“Sem trama e sem final” é um pequeno livro editado pela Martins Fontes. São trechos de cartas do escritor russo Anton Tchekhov sobre os mais diversos assuntos, mas, principalmente, sobre a arte de escrever. E essas cartas transformam-se em conselhos e sugestões para quem está com pretensões literárias ou pretende aprimorar a escrita.
As abordagens transcendem o oficio de escrever, passam por uma visão de mundo, da vida, humanismo, censura e política.
Em uma carta a Aleksandr Lazariev, Tchekhov comenta sobre o uso das aspas e parênteses “Pelo amor de Deus, livre-se dos parênteses e das aspas! Para as orações intercaladas há um excelente sinal, que é o duplo travessão (– nome dos rios –). As aspas são usadas por duas categorias de escritores: os tímidos e os que não têm talento. Os primeiros assustam-se com a própria ousadia e originalidade, os outros, quando metem entre aspas uma palavra qualquer, estão querendo dizer com isso: repare, leitor, que palavra nova, original e ousada eu inventei!”.
Certamente, depois dessa leitura lembraremos, todos, de Tchekhov antes de colocarmos o entre aspas. Portanto, não “aspeie” suas palavras novas, isso parecerá ridículo.
Sobre dedicatória Tchekhov responde a Maksim Gorki “Em primeiro lugar sou totalmente contra as dedicatórias a pessoas vivas. Faça sua dedicatória, dentro do possível, sem aquele palavrório inútil, isto é, escrever apenas: dedico a fulano de tal e basta.”
Sobre autoridades locais em carta a Gorki “Nada mais fácil que descrever autoridades antipáticas; cai bem no gosto do leitor, mas só do leitor mais detestável, do mais medíocre.” Parece que estava escrevendo – invocando – o mundinho chamado Brasil... ou Santa Maria.
Piero Brunello fez a seleção das cartas e o prefácio. E o livreto de 109 páginas transforma-se em um belo exemplar sobre literatura. Leitura deveras interessante para os que lidam com a escrita.
O maior de todos os conselhos – no meu entendimento – trata do medo da estupidez. Em carta ao irmão Aleksandr Tchekhov “Meu conselho: tente em sua peça ser original, na medida do possível, ser inteligente, mas não tenha medo de parecer estúpido; o livre-pensamento é necessário e só é livre-pensador quem não teme escrever bobagens.” Ou seja, não ter medo de parecer estúpido. Essa parte é sensacional! Lembrei de Emile Zola quando fala “os poderosos temem a literatura porque é uma força que lhes escapa”.

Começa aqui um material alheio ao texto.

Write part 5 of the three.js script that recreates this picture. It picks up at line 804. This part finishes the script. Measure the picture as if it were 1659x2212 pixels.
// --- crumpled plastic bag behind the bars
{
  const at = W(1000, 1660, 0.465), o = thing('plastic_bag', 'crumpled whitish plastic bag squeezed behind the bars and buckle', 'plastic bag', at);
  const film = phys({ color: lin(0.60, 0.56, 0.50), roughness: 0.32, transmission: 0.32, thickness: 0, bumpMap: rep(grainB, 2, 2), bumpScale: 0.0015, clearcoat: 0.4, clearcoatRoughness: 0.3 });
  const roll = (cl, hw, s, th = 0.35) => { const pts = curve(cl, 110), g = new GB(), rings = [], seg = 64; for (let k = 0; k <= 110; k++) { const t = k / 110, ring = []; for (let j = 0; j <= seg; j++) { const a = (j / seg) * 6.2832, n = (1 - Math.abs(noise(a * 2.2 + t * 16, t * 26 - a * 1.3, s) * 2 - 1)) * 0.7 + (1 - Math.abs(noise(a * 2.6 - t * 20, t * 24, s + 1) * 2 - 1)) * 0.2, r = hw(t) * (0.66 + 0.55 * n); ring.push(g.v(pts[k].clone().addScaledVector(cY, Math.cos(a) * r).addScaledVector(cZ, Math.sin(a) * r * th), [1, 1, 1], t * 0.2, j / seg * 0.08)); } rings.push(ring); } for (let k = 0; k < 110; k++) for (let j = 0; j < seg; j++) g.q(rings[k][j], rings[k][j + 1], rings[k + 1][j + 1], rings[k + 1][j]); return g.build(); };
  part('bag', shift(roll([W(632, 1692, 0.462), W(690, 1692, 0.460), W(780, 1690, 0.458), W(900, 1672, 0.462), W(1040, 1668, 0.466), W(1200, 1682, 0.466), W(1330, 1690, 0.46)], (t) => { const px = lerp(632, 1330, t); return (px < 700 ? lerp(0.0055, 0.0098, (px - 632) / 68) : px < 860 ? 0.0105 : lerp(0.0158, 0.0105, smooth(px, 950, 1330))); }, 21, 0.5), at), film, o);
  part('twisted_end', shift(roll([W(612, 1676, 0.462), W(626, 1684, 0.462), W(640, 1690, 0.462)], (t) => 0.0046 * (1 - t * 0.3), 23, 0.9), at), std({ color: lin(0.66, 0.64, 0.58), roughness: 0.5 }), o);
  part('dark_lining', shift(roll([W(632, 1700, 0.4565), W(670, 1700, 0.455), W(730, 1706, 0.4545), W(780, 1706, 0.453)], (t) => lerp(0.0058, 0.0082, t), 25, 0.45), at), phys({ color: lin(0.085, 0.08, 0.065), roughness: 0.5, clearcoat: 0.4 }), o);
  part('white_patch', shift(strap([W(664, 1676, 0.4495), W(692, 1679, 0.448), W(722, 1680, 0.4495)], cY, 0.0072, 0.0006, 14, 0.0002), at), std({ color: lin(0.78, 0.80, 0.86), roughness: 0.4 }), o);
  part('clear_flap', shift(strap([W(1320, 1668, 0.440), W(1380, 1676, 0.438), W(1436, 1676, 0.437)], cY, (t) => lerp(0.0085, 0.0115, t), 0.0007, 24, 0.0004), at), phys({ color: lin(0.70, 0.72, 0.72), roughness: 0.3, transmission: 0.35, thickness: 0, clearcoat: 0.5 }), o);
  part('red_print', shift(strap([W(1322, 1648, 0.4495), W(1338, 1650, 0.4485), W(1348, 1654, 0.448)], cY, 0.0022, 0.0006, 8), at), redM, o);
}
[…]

Por fim a grande lição. “Perdoe todos aqueles que o ofenderam, não lhes dê confiança e, repito, ponha-se a escrever”. Fundamental para os que se dedicam nessa solitária atividade de colocar “impressões no papel”.
“Sem trama e sem final” eu li em uma tarde extemporânea e chuvosa, desse verão seco e escaldante, em algum lugar incerto e não sabido desse Rio Grande.
– Tchê! Como eu usei aspas nesse texto! E o pior, também sou tímido.
Um comentário:
Descobri que sou tímida depois de ler este post... Ótima indicação de livro!